Only lines with the string "scene" matter here; gather them from the material below.

+ + + + +

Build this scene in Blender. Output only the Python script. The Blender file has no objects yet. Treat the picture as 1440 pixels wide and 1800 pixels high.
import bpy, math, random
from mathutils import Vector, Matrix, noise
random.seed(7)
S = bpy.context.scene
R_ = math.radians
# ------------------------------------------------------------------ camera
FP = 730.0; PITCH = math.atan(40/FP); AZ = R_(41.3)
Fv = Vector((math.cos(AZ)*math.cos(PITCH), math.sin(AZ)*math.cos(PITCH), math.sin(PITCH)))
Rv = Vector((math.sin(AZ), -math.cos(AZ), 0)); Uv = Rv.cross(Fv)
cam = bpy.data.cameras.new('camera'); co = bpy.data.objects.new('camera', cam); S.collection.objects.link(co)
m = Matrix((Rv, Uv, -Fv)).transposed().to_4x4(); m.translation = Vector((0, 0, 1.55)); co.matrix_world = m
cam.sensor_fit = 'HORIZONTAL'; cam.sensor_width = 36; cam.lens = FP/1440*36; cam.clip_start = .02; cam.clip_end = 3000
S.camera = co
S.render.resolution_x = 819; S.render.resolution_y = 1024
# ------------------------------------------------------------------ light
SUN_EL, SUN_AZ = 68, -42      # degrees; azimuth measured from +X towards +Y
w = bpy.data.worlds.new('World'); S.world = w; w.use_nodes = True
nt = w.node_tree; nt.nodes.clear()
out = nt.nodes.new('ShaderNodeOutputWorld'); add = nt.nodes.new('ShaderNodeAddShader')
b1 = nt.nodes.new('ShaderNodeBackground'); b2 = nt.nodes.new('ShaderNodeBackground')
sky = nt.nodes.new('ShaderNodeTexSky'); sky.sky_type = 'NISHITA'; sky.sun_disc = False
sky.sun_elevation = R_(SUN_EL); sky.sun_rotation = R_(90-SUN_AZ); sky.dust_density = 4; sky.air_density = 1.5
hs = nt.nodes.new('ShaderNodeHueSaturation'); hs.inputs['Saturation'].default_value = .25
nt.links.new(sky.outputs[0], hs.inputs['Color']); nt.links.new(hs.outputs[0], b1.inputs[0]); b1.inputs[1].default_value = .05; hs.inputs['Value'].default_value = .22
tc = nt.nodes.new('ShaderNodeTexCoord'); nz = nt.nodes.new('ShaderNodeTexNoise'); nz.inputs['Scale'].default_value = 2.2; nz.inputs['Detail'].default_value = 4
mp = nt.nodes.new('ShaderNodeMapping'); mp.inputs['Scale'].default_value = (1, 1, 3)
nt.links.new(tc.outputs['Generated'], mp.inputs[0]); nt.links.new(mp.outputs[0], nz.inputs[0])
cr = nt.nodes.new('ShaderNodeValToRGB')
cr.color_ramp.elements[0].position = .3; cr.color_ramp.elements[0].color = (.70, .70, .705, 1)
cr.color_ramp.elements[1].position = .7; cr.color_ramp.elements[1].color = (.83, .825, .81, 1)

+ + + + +

* _Task result_
Build this scene in Blender. Output only the Python script. The Blender file has no objects yet. Treat the picture as 1440 pixels wide and 1800 pixels high.
S = bpy.context.scene